Contributions to the income pension, which are 16 per cent of an individual’s salary, are currently split equally between the four national pension buffer funds, the AP funds one to four, and are invested.
However, the Swedish government recently passed a bill to consolidate the buffer funds, and the operations and assets of AP1 will be transferred to AP3 and AP4. The independent AP6 will also be integrated into the buffer fund system.
Going forward, the contributions will be split equally between the three remaining AP funds, after an amendment to the law on AP funds was made in the Swedish parliament this week.
SPA said the financial position of the income pension system depends on several factors, such as population growth and economic development.
Based on forecasts from Statistics Sweden, the report highlighted how different developments may affect the financial position of the public pension system and presents projections of the pension system's development.
However, SPA stressed that its report has not considered the current tariff war and possible subsequent economic impact. It therefore warned that the external environment may have implications for financial markets and economic growth in the longer term.
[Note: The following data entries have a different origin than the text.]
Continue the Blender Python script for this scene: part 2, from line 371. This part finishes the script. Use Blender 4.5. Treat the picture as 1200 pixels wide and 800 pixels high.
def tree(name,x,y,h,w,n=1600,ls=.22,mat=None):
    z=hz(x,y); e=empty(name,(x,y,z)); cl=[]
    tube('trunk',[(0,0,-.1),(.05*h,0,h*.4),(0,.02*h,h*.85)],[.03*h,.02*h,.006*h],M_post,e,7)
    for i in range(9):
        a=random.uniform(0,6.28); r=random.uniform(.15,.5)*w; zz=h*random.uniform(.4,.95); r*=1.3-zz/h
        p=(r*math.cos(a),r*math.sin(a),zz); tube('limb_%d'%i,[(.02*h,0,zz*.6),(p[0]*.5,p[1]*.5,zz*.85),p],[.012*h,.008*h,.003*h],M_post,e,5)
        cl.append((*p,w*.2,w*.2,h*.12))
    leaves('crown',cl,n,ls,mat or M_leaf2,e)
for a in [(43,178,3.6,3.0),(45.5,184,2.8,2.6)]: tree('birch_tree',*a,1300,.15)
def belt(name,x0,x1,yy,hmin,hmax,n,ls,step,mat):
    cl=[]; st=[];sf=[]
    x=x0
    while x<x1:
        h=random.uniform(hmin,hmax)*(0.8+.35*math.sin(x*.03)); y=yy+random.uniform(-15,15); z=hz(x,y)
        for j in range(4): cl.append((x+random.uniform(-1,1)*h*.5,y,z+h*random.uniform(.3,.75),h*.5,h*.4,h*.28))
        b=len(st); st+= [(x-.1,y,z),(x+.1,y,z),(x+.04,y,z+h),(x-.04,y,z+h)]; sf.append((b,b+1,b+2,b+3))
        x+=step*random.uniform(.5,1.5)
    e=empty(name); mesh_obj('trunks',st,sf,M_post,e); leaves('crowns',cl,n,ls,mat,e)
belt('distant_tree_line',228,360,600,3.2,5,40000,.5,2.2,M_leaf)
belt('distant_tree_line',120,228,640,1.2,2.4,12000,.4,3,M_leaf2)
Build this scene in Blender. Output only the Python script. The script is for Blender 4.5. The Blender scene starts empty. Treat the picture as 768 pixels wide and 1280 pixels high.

The report explained that a fall in asset prices for the buffer funds reduces the investment value of the funds and thus the balance sheet ratio.
SPA analyst, Farhad Rouhani-Kalleh, said: “The long-term evolution of the balance ratio is mainly driven by demographics. Long-term forecasts are always uncertain, but even in our pessimistic scenario, the balance ratio is above one for most of the 75-year period we have studied.”
At the end of December 2024, the surplus amounted to SEK 1,897bn, an increase of SEK 585bn compared to 2023. The balance ratio was calculated at 1.1695.
SPA said the market values of the AP funds would need to fall by around 89 per cent from the valuation on 1 January 2025 for the pension system to end up in deficit and the system’s automatic stabiliser, ‘bromsen’, to be activated.
This is the financial stability mechanism built into Sweden’s public pension system. It is designed to automatically adjust pension payments if the system’s financial sustainability is at risk.